━━━━━ Raw data ━━━━━
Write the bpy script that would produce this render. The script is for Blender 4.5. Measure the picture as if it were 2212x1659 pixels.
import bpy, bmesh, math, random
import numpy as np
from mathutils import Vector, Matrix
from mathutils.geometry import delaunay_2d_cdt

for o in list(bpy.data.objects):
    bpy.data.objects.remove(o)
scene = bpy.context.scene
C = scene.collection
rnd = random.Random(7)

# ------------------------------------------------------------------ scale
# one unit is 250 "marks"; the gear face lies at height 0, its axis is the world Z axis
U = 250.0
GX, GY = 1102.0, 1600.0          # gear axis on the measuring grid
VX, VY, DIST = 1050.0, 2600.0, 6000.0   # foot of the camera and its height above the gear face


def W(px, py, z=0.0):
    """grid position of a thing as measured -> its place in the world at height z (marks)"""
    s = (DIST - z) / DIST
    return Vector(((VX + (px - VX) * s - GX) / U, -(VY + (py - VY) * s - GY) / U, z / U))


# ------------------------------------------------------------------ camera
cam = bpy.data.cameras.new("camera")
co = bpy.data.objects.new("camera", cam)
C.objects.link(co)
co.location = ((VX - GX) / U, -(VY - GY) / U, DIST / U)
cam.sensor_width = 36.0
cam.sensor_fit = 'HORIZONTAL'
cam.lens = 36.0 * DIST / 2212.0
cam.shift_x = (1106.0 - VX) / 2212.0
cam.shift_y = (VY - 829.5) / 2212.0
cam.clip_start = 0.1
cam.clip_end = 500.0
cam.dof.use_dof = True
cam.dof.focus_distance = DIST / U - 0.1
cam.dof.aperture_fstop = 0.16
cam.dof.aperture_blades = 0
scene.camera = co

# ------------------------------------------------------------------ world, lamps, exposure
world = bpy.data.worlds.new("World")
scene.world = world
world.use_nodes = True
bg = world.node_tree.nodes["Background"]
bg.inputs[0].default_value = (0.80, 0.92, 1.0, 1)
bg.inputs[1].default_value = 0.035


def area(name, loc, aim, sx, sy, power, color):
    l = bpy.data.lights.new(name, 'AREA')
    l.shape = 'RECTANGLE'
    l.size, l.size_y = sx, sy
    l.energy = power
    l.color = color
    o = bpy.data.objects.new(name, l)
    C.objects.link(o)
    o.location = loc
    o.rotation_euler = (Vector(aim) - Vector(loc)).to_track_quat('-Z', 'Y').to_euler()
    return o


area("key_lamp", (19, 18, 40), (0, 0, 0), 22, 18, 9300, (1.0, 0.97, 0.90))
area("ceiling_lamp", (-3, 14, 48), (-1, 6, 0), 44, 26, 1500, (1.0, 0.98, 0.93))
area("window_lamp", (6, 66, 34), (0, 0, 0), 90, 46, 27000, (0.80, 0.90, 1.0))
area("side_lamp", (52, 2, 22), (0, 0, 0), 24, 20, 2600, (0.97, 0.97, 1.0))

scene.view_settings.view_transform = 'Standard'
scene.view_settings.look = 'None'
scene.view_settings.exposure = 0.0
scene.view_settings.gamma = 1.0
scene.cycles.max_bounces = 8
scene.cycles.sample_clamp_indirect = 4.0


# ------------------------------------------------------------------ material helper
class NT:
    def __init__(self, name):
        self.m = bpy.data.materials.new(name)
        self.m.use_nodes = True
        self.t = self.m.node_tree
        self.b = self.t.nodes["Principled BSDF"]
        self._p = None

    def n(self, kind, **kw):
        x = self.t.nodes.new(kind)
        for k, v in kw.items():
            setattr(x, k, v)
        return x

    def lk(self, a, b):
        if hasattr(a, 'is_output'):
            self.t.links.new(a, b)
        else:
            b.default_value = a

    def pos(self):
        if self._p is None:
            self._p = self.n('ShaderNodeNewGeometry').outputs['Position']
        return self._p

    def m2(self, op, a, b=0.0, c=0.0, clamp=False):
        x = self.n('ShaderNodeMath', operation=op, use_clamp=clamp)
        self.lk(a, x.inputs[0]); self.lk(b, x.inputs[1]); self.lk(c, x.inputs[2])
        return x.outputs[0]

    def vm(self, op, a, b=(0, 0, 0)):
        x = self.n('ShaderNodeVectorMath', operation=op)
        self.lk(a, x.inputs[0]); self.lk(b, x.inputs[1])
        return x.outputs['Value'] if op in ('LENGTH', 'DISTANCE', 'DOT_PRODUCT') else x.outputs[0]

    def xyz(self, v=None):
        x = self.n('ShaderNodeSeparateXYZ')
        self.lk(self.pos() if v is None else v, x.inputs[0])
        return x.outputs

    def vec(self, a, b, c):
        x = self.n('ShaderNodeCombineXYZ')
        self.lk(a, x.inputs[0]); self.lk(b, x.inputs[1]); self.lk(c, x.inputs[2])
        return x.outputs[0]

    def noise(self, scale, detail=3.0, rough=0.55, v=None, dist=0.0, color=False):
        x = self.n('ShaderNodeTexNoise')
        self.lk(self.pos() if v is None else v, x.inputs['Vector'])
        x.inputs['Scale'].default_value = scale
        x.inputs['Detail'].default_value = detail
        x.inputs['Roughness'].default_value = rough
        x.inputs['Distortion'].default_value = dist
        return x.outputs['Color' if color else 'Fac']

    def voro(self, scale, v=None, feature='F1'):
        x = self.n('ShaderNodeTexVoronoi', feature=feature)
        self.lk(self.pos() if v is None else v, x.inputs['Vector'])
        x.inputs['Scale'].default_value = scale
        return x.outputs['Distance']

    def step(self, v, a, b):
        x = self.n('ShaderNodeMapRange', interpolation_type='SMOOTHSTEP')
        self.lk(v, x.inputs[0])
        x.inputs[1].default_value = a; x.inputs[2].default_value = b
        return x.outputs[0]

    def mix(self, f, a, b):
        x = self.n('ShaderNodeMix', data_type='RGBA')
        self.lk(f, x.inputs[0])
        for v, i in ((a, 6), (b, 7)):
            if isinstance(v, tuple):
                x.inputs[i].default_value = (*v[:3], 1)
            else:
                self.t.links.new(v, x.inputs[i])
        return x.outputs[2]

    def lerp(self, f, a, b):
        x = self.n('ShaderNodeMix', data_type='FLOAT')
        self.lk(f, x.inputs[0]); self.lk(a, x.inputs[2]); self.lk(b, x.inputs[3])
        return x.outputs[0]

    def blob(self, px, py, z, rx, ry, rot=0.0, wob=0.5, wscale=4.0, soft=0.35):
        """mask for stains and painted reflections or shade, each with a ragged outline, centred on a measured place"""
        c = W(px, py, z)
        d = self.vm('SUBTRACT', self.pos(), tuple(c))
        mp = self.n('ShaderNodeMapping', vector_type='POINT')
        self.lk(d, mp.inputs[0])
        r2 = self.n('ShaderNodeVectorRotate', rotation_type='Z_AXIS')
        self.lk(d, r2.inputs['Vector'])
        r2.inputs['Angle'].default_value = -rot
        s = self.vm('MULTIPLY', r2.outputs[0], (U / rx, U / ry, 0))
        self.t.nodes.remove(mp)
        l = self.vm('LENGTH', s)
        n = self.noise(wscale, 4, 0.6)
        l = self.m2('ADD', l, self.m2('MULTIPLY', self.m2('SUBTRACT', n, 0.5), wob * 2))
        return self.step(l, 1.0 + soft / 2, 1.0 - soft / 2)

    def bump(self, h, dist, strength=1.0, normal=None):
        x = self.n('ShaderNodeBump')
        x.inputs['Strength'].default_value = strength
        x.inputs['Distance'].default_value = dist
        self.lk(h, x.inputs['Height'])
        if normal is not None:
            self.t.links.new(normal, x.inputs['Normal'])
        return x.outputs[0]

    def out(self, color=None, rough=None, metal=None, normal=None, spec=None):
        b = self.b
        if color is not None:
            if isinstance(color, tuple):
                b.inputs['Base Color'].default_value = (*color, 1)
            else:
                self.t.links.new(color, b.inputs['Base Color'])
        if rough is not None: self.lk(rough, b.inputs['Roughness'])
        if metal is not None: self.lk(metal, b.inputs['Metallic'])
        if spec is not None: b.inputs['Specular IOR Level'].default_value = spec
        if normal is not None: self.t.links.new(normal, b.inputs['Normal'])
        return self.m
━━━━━
Given task ▸ Copy out only the lines running from the beginning of the data to the line with "from mathutils.geometry import", both ends included.

Result ▸
Write the bpy script that would produce this render. The script is for Blender 4.5. Measure the picture as if it were 2212x1659 pixels.
import bpy, bmesh, math, random
import numpy as np
from mathutils import Vector, Matrix
from mathutils.geometry import delaunay_2d_cdt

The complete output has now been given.